JOINT VENTURE AGREEMENTS

The Rural District Councils Act [Chapter 29:13], save for a few differences, is identical to those contained in the Urban Councils Act as discussed above. Section 82 of the Rural District Councils Act, provides for the possibility of public-private partnerships (PPPs) or joint venture arrangements between councils and the private sector in the discharge of some of the functions of the councils whose functions include the planning, design, construction, maintenance, rehabilitation, upgrade and management of roads and bridges as well as provision of commuter transport services. However, rural district councils only have the power to construct tertiary roads and not the major regional or national roads.

The Joint Venture Bill which was gazetted in 2015 seeks to provide for the implementation of joint venture agreements between Ministries or public entities and private persons and to establish a set of rules governing public-private procurement. The Bill provides for the parties to a joint venture agreement as, on the one hand, contracting authorities who are Government department or a Ministry or a public entity (such as statutory bodies, parastatals and local authorities) and on the other, the counterparty, being a private entity.

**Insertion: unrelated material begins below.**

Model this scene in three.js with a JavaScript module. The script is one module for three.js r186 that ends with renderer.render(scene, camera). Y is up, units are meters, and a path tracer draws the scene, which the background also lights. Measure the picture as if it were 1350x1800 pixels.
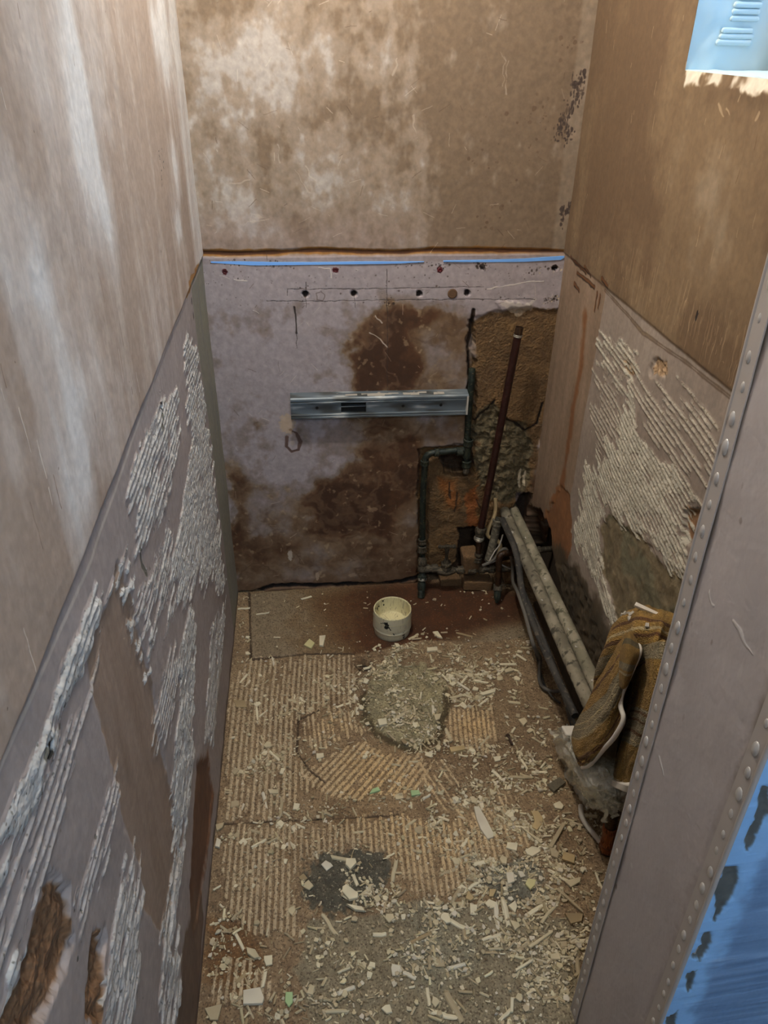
import * as THREE from 'three';
import { mergeGeometries, mergeVertices } from 'three/addons/utils/BufferGeometryUtils.js';
import { RoundedBoxGeometry } from 'three/addons/geometries/RoundedBoxGeometry.js';

// ---------- camera, sky, exposure ----------
const scene = new THREE.Scene();
const camera = new THREE.PerspectiveCamera(67.18, 3 / 4, 0.02, 50);
camera.rotation.order = 'YXZ';
camera.position.set(0.228, 1.406, 1.8285);
camera.rotation.set(-0.5584, -0.108, 0.0157);
scene.add(camera);
scene.background = new THREE.Color(0.15, 0.53, 1.0);
scene.backgroundIntensity = 5.5;
const LAMP = { color: new THREE.Color(1.0, 0.945, 0.84), power: 2.7, at: [0.2, 2.0, 0.5] };
const ADDED_HALL_LAMP = { color: new THREE.Color(0.86, 0.93, 1.0), power: 1.7, at: [0.35, 2.0, 2.35] };  // added unseen fill lamp, cool light for the doorway side
const renderer = new THREE.WebGLRenderer({ antialias: true });
renderer.toneMapping = THREE.LinearToneMapping;
renderer.toneMappingExposure = 1.0;
renderer.shadowMap.enabled = true;
const W = 0.85, CEIL = 2.12, Z1 = 1.203, Z2 = 1.395, HALL_X = 1.3, HALL_Z = 2.9;

// ---------- numbers, noise, outlines ----------
function rng(seed) { let s = seed >>> 0; return () => { s = (s + 0x6D2B79F5) >>> 0; let t = Math.imul(s ^ (s >>> 15), 1 | s); t = (t + Math.imul(t ^ (t >>> 7), 61 | t)) ^ t; return ((t ^ (t >>> 14)) >>> 0) / 4294967296; }; }
const PM = new Uint8Array(1024), PF = new Float32Array(256);
{ const r = rng(11), a = [...Array(256).keys()]; for (let i = 255; i > 0; i--) { const j = Math.floor(r() * (i + 1)); [a[i], a[j]] = [a[j], a[i]]; } for (let i = 0; i < 1024; i++) PM[i] = a[i & 255]; for (let i = 0; i < 256; i++) PF[i] = r(); }
function vn(x, y) {
  const xi = Math.floor(x), yi = Math.floor(y); let fx = x - xi, fy = y - yi; fx = fx * fx * (3 - 2 * fx); fy = fy * fy * (3 - 2 * fy);
  const a = PM[xi & 255], b = PM[(xi + 1) & 255], y0 = yi & 255, y1 = (yi + 1) & 255;
  const p = PF[PM[a + y0]], q = PF[PM[b + y0]], r = PF[PM[a + y1]], s = PF[PM[b + y1]];
  const t = p + (q - p) * fx; return t + (r + (s - r) * fx - t) * fy;
}
function fbm(x, y, o = 4) { let s = 0, a = 0.5, n = 0; const r = x * 0.84 + y * 0.54; y = y * 0.84 - x * 0.54; x = r; for (let i = 0; i < o; i++) { s += a * vn(x, y); n += a; const t = x * 1.62 + y * 1.22 + 17.3; y = y * 1.62 - x * 1.22 + 9.7; x = t; a *= 0.52; } return s / n; }
function stk(x, y, o = 4) { let s = 0, a = 0.5, n = 0; for (let i = 0; i < o; i++) { s += a * vn(x, y); n += a; x = x * 2.03 + 17.3; y = y * 2.03 + 9.7; a *= 0.52; } return s / n; }
const hash = (i) => PF[PM[(i & 255) + PM[(i >> 8) & 255]]];
const mix = (a, b, t) => a + (b - a) * t, clamp = (x) => x < 0 ? 0 : x > 1 ? 1 : x;
const sm = (a, b, x) => { const t = clamp((x - a) / (b - a)); return t * t * (3 - 2 * t); };
class Poly {
  constructor(p) { this.p = p; this.x0 = Math.min(...p.map((q) => q[0])); this.x1 = Math.max(...p.map((q) => q[0])); this.y0 = Math.min(...p.map((q) => q[1])); this.y1 = Math.max(...p.map((q) => q[1])); }
  sd(x, y, m = 0.06) {                                              // metres inside the outline, negative outside
    if (x < this.x0 - m || x > this.x1 + m || y < this.y0 - m || y > this.y1 + m) return -m;
    const p = this.p, n = p.length; let d = 1e9, inn = false;
    for (let i = 0, j = n - 1; i < n; j = i++) {
      const ax = p[j][0], ay = p[j][1], bx = p[i][0] - ax, by = p[i][1] - ay, wx = x - ax, wy = y - ay;
      const t = clamp((wx * bx + wy * by) / (bx * bx + by * by + 1e-12)), dx = wx - bx * t, dy = wy - by * t;
      d = Math.min(d, dx * dx + dy * dy);
      if ((p[i][1] > y) !== (ay > y) && x < bx * (y - ay) / by + ax) inn = !inn;
    }
    d = Math.sqrt(d); return inn ? d : -Math.min(d, m);
  }
}
class Trail {                                                       // distance to an open line
  constructor(p) { this.p = p; this.x0 = Math.min(...p.map((q) => q[0])); this.x1 = Math.max(...p.map((q) => q[0])); this.y0 = Math.min(...p.map((q) => q[1])); this.y1 = Math.max(...p.map((q) => q[1])); }
  d(x, y, m = 0.03) {
    if (x < this.x0 - m || x > this.x1 + m || y < this.y0 - m || y > this.y1 + m) return m;
    let d = 1e9; const p = this.p;
    for (let i = 1; i < p.length; i++) {
      const ax = p[i - 1][0], ay = p[i - 1][1], bx = p[i][0] - ax, by = p[i][1] - ay, t = clamp(((x - ax) * bx + (y - ay) * by) / (bx * bx + by * by + 1e-12));
      d = Math.min(d, Math.hypot(x - ax - bx * t, y - ay - by * t));
    }
    return d;
  }
}
const P = (a) => new Poly(a), L = (a) => new Trail(a);
const blobs = (list, u, v) => { let s = 0; for (const [x, y, r, k] of list) { const dx = (u - x) / r, dy = (v - y) / r, d = dx * dx + dy * dy; if (d < 9) s += k * Math.exp(-d); } return s; };

// ---------- names and tags ----------
const taken = new Map();
function numbered(n) { const k = taken.get(n) ?? 0; taken.set(n, k + 1); return k ? n + '_' + String(k).padStart(3, '0') : n; }
function tag(o, label, category, group, kind) { Object.assign(o.userData, { label, category }); if (group) o.userData.group = group; if (kind) o.userData.kind = kind; return o; }
function add(o, parent = scene) { if (o.isMesh) { o.castShadow = true; o.receiveShadow = true; } parent.add(o); return o; }
function obj(name, geo, mat, parent = scene) { const m = new THREE.Mesh(Array.isArray(geo) ? merge(geo) : geo, mat); m.name = parent === scene ? numbered(name) : name; return add(m, parent); }
function merge(list) {
  return mergeGeometries(list.map((g) => { g = g.index ? g.toNonIndexed() : g; for (const k of Object.keys(g.attributes)) if (!['position', 'normal', 'uv'].includes(k)) g.deleteAttribute(k); if (!g.attributes.uv) g.setAttribute('uv', new THREE.BufferAttribute(new Float32Array(g.attributes.position.count * 2), 2)); return g; }));
}
function thing(name, label, category, at = [0, 0, 0], group) { const o = new THREE.Group(); o.name = numbered(name); o.position.set(...at); scene.add(o); return tag(o, label, category, group); }
const struct = (o) => { o.userData.kind = 'structure'; return o; };
const box = (x0, x1, y0, y1, z0, z1, r = 0) => { const g = r ? new RoundedBoxGeometry(x1 - x0, y1 - y0, z1 - z0, 2, r) : new THREE.BoxGeometry(x1 - x0, y1 - y0, z1 - z0); return g.translate((x0 + x1) / 2, (y0 + y1) / 2, (z0 + z1) / 2); };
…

The joint venture agreements contemplated under the Bill embody the essence of PPPs. The Bill opens up all areas that government departments and public entities had been operating in to private sector participation. It states notwithstanding any other enactments such as the ones discussed above herein, a contracting authority may enter into joint venture agreements for the performance of one or more functions of that authority.

ENCOURAGING THE PRIVATE SECTOR

It must be underscored that the definition of a contracting party in the Bill makes no distinction between indigenous, or local and foreign counterparties. International private investors are therefore not barred from concluding joint venture agreements with contracting authorities. Further, the Bill lists, in Part I of Schedule, various transport related projects such as roads, bridges, inland ports, inland container depots and logistics hubs, petroleum pipelines and urban transport systems as the types of the joint venture projects that are envisaged. In this respect, the Bill, should it be passed into law, presents the greatest encouragement to private sector participation in the development of transport infrastructure and provision of transport services in the past two decades or so.

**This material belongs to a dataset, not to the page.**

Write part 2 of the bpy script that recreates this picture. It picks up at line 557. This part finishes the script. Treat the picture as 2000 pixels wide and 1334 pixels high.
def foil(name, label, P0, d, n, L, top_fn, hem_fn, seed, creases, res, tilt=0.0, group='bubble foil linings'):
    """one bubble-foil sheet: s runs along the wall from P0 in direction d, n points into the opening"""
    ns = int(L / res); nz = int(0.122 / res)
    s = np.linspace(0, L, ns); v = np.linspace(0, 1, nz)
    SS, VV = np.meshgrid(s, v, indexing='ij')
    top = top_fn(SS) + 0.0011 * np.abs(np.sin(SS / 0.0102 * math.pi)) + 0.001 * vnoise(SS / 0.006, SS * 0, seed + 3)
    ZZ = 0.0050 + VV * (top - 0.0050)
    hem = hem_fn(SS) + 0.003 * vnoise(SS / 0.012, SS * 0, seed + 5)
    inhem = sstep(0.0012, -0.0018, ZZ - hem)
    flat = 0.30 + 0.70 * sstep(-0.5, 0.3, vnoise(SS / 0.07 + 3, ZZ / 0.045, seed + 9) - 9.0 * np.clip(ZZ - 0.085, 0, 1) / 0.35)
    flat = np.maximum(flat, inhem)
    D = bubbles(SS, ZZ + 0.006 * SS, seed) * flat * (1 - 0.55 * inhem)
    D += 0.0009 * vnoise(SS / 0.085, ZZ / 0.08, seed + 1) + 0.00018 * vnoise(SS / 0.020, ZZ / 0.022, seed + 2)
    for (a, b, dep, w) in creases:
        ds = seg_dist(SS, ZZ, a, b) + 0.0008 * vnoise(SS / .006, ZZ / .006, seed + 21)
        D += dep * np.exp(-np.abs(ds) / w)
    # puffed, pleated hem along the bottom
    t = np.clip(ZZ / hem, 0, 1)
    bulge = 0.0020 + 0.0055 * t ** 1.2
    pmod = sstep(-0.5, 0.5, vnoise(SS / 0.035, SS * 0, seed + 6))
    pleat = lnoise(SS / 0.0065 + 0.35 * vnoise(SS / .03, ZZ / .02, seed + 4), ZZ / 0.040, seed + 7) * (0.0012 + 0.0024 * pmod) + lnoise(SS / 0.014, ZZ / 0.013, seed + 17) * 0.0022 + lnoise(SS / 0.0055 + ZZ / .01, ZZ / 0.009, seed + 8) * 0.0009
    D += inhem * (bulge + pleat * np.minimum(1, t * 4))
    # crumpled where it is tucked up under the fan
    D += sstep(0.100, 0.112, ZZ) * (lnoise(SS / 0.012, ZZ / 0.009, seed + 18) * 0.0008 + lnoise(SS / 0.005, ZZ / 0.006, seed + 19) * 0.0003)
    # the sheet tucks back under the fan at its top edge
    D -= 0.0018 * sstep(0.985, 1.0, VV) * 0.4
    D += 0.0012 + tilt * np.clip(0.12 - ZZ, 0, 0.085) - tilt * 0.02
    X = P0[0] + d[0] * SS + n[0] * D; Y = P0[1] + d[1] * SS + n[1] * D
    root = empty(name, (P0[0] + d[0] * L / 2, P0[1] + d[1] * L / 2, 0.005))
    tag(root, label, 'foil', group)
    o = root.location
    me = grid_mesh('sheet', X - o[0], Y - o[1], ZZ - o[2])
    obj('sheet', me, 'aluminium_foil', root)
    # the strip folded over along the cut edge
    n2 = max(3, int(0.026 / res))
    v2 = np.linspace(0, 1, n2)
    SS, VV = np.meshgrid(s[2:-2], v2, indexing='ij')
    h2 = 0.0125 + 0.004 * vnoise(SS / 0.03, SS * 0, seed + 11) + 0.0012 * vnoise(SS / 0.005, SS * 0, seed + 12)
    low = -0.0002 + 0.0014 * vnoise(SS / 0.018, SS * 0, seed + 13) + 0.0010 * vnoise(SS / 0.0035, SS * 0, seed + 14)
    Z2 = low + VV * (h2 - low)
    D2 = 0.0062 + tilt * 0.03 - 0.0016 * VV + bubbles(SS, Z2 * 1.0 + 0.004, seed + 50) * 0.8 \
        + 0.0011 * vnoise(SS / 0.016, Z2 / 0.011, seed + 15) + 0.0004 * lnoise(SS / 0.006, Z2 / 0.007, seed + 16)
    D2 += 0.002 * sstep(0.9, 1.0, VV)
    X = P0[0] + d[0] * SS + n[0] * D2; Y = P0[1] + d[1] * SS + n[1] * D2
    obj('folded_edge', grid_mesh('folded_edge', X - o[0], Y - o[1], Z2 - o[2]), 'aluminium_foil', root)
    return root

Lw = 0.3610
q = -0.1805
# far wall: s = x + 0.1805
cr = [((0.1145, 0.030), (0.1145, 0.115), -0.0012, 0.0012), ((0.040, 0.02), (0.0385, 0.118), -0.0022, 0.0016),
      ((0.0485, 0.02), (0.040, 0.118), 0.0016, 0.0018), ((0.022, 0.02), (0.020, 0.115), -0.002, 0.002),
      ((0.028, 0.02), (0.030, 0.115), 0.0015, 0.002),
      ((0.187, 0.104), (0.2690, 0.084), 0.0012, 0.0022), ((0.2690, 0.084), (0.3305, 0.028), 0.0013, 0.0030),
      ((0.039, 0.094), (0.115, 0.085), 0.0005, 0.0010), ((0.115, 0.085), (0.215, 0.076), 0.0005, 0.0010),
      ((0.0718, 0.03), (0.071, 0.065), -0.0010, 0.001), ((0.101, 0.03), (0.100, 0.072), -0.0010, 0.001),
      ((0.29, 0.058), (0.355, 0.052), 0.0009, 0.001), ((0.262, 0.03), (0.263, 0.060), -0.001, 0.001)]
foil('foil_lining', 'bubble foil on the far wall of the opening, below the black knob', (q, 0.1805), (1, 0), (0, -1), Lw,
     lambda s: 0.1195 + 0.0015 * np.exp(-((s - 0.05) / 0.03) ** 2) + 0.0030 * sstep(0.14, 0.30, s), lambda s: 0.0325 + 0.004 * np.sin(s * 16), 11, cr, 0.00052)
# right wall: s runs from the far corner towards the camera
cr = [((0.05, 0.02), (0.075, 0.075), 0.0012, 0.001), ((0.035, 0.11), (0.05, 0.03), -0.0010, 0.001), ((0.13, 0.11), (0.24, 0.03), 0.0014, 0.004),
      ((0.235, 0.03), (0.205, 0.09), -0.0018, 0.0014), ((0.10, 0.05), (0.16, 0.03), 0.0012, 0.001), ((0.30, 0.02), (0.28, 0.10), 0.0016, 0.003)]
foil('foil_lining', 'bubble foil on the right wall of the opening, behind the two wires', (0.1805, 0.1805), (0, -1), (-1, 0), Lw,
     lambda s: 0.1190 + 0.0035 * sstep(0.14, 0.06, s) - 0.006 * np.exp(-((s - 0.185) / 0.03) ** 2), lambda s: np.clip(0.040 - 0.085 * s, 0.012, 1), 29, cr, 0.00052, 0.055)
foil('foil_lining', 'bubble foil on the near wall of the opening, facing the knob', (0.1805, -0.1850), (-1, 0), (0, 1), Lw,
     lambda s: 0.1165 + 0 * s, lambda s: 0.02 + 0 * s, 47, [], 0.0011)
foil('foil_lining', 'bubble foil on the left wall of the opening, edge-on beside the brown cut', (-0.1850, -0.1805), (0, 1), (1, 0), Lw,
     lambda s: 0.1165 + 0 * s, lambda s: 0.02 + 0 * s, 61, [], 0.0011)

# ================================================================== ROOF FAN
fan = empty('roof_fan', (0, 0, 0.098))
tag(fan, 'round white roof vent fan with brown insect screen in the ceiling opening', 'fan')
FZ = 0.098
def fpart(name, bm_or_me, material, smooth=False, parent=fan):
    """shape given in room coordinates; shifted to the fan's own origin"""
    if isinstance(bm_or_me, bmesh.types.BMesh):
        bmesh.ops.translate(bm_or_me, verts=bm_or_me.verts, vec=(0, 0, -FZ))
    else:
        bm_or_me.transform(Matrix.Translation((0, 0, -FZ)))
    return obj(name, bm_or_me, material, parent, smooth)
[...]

Part II of the Schedule to the Bill contains an all-inclusive list of joint venture agreements such as build and transfer, build, lease and transfer, build, own, operate and transfer, rehabilitate own and operate, management contracts, and supply, operate and transfer etc. The various types of accepted joint venture agreements certainly work to encourage increased private sector participation under the various permissible arrangements as the private players can choose the arrangement most suited to them and to the projects involved.

The Bill is a welcome legal development in what is a largely unregulated PPP framework and is likely to have the effect of marked increased private sector participation in the transport and other sectors. The enactment of the Bill will likely lead to increased private sector participation in the transport sector, particularly since the Joint Venture Bill supersedes all other laws with regard to the manner of private sector participation in functions presently reserved for state entities.